● Information provided:
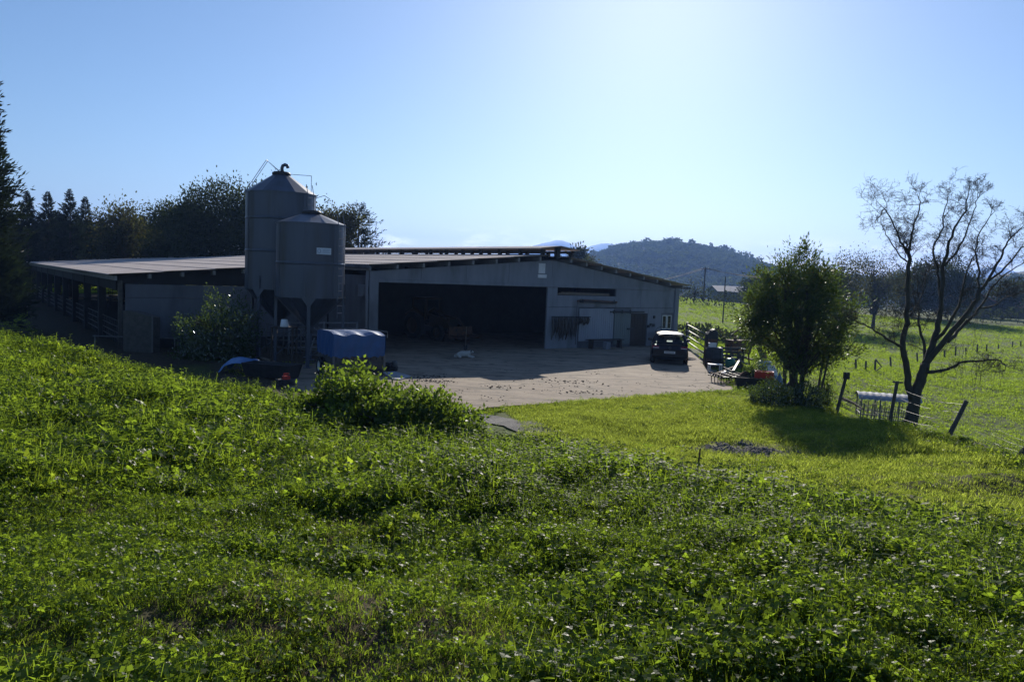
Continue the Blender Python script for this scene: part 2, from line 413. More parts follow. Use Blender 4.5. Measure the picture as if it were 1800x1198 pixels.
def axis(mid0, mid1, step, far0, far1, grow=1.16):
    a = list(np.arange(mid0, mid1 + 1e-6, step)); s = step; v = a[-1]
    while v < far1: s *= grow; v += s; a.append(min(v, far1))
    s = step; v = a[0]; pre = []
    while v > far0: s *= grow; v -= s; pre.append(max(v, far0))
    return np.array(pre[::-1] + a)
gx = axis(-24, 22, .22, -5000, 5000); gy = axis(-1, 34, .22, -900, 5200)
GX, GY = np.meshgrid(gx, gy); GZ = h(GX, GY)
nx, ny = len(gx), len(gy)
idx = np.arange(nx * ny).reshape(ny, nx)
quads = np.stack([idx[:-1, :-1], idx[:-1, 1:], idx[1:, 1:], idx[1:, :-1]], -1).reshape(-1, 4)

def ground_mat():
    m, n, l, b = nmat('ground_cover')
    b.inputs['Roughness'].default_value = .95; b.inputs['Specular IOR Level'].default_value = .15
    tc = n.new('ShaderNodeTexCoord')
    def noi(scale, det=6): t = n.new('ShaderNodeTexNoise'); t.inputs['Scale'].default_value = scale; t.inputs['Detail'].default_value = det; l.new(tc.outputs['Object'], t.inputs[0]); return t.outputs[0]
    def mix(a, bb, f):
        x = n.new('ShaderNodeMix'); x.data_type = 'RGBA'
        for s_, q in (('A', a), ('B', bb)):
            if isinstance(q, tuple): x.inputs[s_].default_value = col4(q)
            else: l.new(q, x.inputs[s_])
        l.new(f, x.inputs['Factor']); return x.outputs['Result']
    def rng_(s_, a, bb): r = n.new('ShaderNodeMapRange'); r.inputs[1].default_value = a; r.inputs[2].default_value = bb; l.new(s_, r.inputs[0]); return r.outputs[0]
    at_ = n.new('ShaderNodeAttribute'); at_.attribute_name = 'zone'
    sp = n.new('ShaderNodeSeparateColor'); l.new(at_.outputs['Color'], sp.inputs[0])
    g1 = mix((.055, .085, .012), (.09, .125, .02), rng_(noi(.35), .35, .65))
    g2 = mix(g1, (.085, .10, .026), rng_(noi(2.2), .45, .7))
    s1 = mix((.07, .052, .036), (.04, .03, .022), rng_(noi(5), .35, .65))
    c = mix(g2, s1, sp.outputs[0])
    c = mix(c, (.26, .235, .20), sp.outputs[1])
    c = mix(c, mix((.14, .155, .024), (.175, .175, .03), rng_(noi(1.3), .4, .6)), sp.outputs[2])
    l.new(c, b.inputs['Base Color'])
    bm = n.new('ShaderNodeBump'); bm.inputs['Strength'].default_value = .8; bm.inputs['Distance'].default_value = .05
    l.new(noi(9, 8), bm.inputs['Height']); l.new(bm.outputs[0], b.inputs['Normal'])
    return m
M['ground'] = ground_mat()
gme = np_mesh('ground', np.stack([GX, GY, GZ], -1).reshape(-1, 3), quads, M['ground'])
gme.shade_smooth()

# --- zones of cover: worn soil, bare plot, mown lawn
def seg_dist(x, y, pts):
    d = np.full(np.shape(x), 1e9)
    for (x0, y0), (x1, y1) in zip(pts[:-1], pts[1:]):
        t = np.clip(((x - x0) * (x1 - x0) + (y - y0) * (y1 - y0)) / ((x1 - x0) ** 2 + (y1 - y0) ** 2), 0, 1)
        d = np.minimum(d, np.hypot(x - x0 - t * (x1 - x0), y - y0 - t * (y1 - y0)))
    return d
worn_line = [tuple(gnd(*p)[:2]) for p in [(60, 850), (330, 880), (520, 960), (640, 1070), (720, 1195)]]
lawn_poly_mid = gnd(1150, 740)[:2]
def worn(x, y):
    return np.clip(1.15 - seg_dist(x, y, worn_line) / .75, 0, 1) * sstep(.28, .6, fbm(x * 1.1 + 3, y * 1.1, 4))
fence_pts = [tuple(at(1300, 692, 28.6)[:2]), tuple(at(1375, 698, 27.5)[:2]), tuple(at(1450, 706, 26.0)[:2]), tuple(at(1530, 722, 24)[:2]), tuple(at(1600, 738, 21.6)[:2]), tuple(at(1700, 762, 18.7)[:2]), tuple(at(1800, 806, 16.5)[:2]), tuple(at(1900, 832, 13.7)[:2]), tuple(at(2050, 900, 11)[:2])]
def fence_x(y):
    f = sorted(fence_pts, key=lambda p: p[1]); return np.interp(y, [p[1] for p in f], [p[0] for p in f])
def lawn(x, y):
    ins = sstep(0, .6, h(x, y) * -1 + .95) * sstep(14.0, 16.5, y + .1 * np.abs(x - 3)) * sstep(.2, 1.2, fence_x(y) - x) * sstep(-.6, .6, x - (1.2 - (y - 20) * .35)) * sstep(-.3, .1, yedge(x) - y)
    return ins
_br = sorted([tuple(gnd(*p)[:2]) for p in [(940, 790), (1000, 806), (1100, 834), (1222, 860), (1400, 884), (1600, 915), (1800, 960), (2000, 1010)]])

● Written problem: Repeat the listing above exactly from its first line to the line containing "idx[1:, :-1]], -1).reshape(-1, 4)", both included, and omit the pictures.

● Exercise response:
Continue the Blender Python script for this scene: part 2, from line 413. More parts follow. Use Blender 4.5. Measure the picture as if it were 1800x1198 pixels.
def axis(mid0, mid1, step, far0, far1, grow=1.16):
    a = list(np.arange(mid0, mid1 + 1e-6, step)); s = step; v = a[-1]
    while v < far1: s *= grow; v += s; a.append(min(v, far1))
    s = step; v = a[0]; pre = []
    while v > far0: s *= grow; v -= s; pre.append(max(v, far0))
    return np.array(pre[::-1] + a)
gx = axis(-24, 22, .22, -5000, 5000); gy = axis(-1, 34, .22, -900, 5200)
GX, GY = np.meshgrid(gx, gy); GZ = h(GX, GY)
nx, ny = len(gx), len(gy)
idx = np.arange(nx * ny).reshape(ny, nx)
quads = np.stack([idx[:-1, :-1], idx[:-1, 1:], idx[1:, 1:], idx[1:, :-1]], -1).reshape(-1, 4)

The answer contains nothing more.